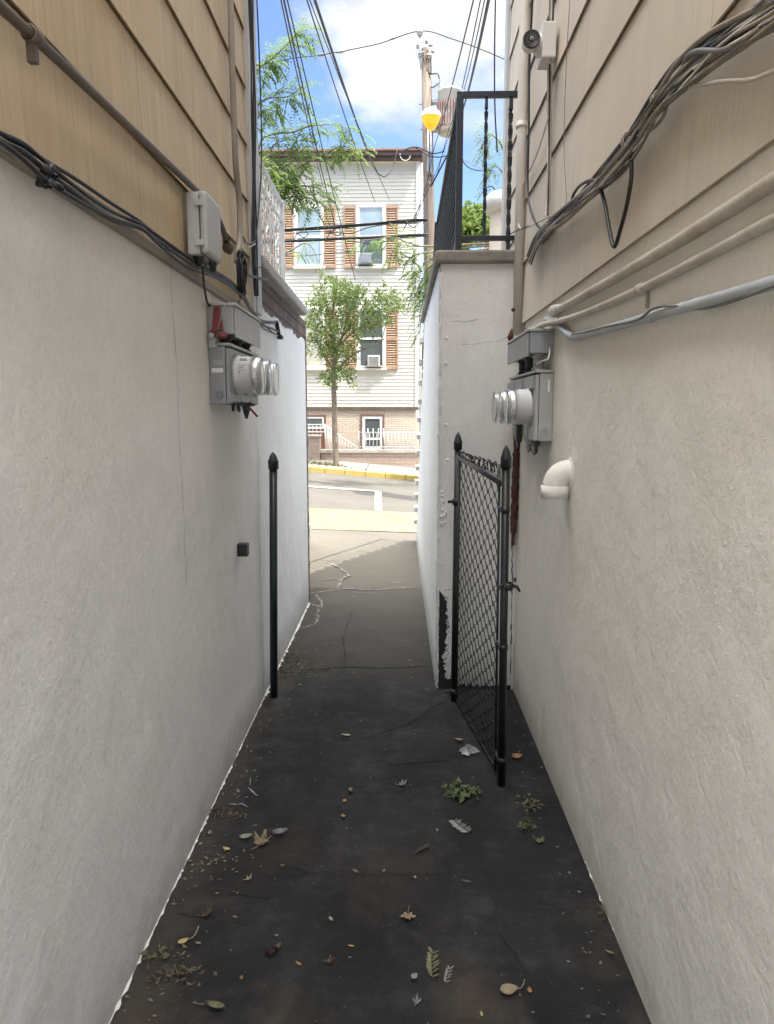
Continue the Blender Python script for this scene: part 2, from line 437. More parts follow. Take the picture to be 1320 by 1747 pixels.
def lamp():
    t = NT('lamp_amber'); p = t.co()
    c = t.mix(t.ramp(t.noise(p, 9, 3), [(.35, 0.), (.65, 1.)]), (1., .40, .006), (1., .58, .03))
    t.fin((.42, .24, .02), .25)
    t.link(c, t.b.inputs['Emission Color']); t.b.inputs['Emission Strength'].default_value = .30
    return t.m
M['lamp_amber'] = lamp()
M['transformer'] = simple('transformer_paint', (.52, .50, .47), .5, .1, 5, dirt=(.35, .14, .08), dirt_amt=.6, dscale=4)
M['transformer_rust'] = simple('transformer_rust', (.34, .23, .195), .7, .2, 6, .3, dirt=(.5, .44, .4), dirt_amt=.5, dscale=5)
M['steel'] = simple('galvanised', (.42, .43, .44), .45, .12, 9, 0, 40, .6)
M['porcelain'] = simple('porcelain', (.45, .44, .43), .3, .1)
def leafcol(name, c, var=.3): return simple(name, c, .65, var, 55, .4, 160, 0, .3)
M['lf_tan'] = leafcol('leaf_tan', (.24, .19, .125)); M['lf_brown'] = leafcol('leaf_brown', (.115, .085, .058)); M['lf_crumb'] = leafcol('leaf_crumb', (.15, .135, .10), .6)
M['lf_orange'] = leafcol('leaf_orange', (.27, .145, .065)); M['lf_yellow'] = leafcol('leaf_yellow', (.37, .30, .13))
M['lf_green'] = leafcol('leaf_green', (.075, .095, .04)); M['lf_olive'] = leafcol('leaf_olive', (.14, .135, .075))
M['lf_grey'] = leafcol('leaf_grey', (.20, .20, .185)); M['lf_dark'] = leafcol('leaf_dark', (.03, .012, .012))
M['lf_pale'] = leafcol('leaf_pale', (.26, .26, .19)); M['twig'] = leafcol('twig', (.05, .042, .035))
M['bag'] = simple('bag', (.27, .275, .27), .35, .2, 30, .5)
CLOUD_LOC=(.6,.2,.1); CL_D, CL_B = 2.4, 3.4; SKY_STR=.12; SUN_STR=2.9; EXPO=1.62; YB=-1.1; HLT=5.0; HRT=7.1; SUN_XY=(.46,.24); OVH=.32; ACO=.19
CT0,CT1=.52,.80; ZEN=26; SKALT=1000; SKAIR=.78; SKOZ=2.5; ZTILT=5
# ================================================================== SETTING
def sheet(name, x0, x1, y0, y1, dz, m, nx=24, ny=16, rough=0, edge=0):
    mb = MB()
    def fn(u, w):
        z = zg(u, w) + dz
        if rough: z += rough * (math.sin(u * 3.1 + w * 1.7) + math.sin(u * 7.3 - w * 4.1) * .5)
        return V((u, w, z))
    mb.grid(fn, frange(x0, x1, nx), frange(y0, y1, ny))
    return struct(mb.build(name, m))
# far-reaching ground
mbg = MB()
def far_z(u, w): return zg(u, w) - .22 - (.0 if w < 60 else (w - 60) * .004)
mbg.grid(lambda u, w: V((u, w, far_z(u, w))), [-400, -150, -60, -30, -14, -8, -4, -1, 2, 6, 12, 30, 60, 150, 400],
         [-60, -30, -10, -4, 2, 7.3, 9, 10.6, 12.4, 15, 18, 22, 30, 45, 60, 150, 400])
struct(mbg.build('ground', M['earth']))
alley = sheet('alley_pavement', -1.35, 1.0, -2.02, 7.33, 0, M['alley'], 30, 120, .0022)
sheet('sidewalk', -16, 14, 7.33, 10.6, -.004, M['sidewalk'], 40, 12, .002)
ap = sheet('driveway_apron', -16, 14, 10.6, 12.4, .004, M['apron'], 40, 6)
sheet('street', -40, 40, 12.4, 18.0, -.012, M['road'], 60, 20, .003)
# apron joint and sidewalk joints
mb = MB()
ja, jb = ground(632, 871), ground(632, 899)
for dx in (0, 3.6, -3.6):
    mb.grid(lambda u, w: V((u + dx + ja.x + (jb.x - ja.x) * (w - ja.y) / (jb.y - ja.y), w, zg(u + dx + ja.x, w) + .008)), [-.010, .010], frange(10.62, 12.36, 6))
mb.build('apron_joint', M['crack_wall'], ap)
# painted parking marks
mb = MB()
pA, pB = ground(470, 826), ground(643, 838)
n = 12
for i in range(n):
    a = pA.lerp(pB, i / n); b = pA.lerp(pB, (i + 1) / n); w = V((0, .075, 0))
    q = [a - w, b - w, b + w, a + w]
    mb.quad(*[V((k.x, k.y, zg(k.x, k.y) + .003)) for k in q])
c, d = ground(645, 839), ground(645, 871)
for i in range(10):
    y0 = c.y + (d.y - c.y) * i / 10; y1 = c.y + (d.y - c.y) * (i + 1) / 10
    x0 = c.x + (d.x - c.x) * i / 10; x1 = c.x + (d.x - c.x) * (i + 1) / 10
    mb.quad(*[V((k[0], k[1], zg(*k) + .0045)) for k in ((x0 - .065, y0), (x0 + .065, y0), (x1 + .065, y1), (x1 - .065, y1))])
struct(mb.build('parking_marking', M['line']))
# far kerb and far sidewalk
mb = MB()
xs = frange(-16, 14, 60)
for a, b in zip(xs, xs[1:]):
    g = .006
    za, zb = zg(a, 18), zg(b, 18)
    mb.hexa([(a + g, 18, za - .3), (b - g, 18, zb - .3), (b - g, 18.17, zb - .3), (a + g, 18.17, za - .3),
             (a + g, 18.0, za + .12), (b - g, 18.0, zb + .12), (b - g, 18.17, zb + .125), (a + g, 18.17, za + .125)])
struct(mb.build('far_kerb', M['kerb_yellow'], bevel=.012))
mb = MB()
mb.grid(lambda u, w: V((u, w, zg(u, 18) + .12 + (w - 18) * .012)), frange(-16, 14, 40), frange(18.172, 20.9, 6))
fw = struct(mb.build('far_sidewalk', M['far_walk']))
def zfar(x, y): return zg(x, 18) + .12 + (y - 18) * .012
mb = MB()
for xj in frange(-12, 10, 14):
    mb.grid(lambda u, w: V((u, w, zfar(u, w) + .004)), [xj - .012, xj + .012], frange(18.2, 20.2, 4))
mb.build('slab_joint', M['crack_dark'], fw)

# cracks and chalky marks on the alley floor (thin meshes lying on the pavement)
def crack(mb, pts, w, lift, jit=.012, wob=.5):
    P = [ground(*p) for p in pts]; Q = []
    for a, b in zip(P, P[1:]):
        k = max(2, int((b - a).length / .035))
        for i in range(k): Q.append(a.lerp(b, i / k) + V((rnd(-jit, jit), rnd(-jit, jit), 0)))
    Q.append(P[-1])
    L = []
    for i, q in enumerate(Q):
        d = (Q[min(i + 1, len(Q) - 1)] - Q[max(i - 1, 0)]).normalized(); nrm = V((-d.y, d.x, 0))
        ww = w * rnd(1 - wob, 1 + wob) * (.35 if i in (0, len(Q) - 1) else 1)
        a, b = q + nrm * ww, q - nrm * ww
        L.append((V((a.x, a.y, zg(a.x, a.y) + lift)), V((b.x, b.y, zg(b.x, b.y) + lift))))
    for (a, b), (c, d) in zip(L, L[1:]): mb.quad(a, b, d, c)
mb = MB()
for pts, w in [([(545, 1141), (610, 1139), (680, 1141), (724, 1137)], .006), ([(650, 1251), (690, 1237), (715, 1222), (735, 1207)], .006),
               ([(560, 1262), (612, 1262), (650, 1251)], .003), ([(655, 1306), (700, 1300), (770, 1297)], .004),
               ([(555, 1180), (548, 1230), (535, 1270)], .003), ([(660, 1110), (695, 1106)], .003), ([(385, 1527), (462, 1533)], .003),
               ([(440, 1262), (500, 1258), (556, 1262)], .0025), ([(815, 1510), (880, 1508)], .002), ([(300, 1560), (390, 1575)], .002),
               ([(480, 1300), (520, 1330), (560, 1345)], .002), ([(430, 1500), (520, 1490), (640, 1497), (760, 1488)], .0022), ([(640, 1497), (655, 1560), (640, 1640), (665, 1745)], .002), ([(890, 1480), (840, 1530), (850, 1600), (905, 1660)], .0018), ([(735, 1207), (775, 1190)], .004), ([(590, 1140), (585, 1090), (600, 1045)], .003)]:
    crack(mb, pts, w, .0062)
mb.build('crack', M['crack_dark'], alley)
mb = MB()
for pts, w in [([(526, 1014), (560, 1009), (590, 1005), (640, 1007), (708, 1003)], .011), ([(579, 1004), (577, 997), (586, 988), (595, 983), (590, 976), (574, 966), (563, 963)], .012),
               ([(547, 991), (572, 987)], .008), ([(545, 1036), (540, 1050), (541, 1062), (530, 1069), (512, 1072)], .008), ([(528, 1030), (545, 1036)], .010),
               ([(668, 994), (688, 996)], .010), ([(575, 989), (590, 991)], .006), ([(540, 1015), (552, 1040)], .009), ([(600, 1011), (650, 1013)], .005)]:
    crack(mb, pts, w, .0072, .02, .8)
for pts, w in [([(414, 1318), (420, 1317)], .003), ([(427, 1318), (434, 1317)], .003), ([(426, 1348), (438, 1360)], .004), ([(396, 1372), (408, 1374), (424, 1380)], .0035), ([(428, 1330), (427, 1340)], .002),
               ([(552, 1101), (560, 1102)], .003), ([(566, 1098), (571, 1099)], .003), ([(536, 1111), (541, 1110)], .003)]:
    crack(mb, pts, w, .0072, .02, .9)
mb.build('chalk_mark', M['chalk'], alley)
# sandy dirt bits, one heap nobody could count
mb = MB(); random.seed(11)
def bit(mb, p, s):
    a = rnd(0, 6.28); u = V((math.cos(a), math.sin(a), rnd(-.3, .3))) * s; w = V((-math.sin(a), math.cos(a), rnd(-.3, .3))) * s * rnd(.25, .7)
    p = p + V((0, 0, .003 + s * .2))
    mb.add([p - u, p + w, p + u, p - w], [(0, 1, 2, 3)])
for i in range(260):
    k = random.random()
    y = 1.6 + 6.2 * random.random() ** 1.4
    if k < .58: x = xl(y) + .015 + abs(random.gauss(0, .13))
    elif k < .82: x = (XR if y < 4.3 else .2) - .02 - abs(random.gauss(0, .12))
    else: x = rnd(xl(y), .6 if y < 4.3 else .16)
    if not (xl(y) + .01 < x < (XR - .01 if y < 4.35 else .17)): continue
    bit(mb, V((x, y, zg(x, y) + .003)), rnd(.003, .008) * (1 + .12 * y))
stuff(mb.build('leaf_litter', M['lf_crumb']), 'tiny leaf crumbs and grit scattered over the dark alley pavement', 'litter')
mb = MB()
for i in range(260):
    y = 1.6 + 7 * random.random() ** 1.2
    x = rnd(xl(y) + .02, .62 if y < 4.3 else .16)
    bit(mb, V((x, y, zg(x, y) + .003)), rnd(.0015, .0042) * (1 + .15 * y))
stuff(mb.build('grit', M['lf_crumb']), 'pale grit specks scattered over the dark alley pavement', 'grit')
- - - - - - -
- [STATED EXERCISE]:
Pick out, from the lines above, every one that contains the string "sheet".

- [COMPLETE RESPONSE]:
def sheet(name, x0, x1, y0, y1, dz, m, nx=24, ny=16, rough=0, edge=0):
alley = sheet('alley_pavement', -1.35, 1.0, -2.02, 7.33, 0, M['alley'], 30, 120, .0022)
sheet('sidewalk', -16, 14, 7.33, 10.6, -.004, M['sidewalk'], 40, 12, .002)
ap = sheet('driveway_apron', -16, 14, 10.6, 12.4, .004, M['apron'], 40, 6)
sheet('street', -40, 40, 12.4, 18.0, -.012, M['road'], 60, 20, .003)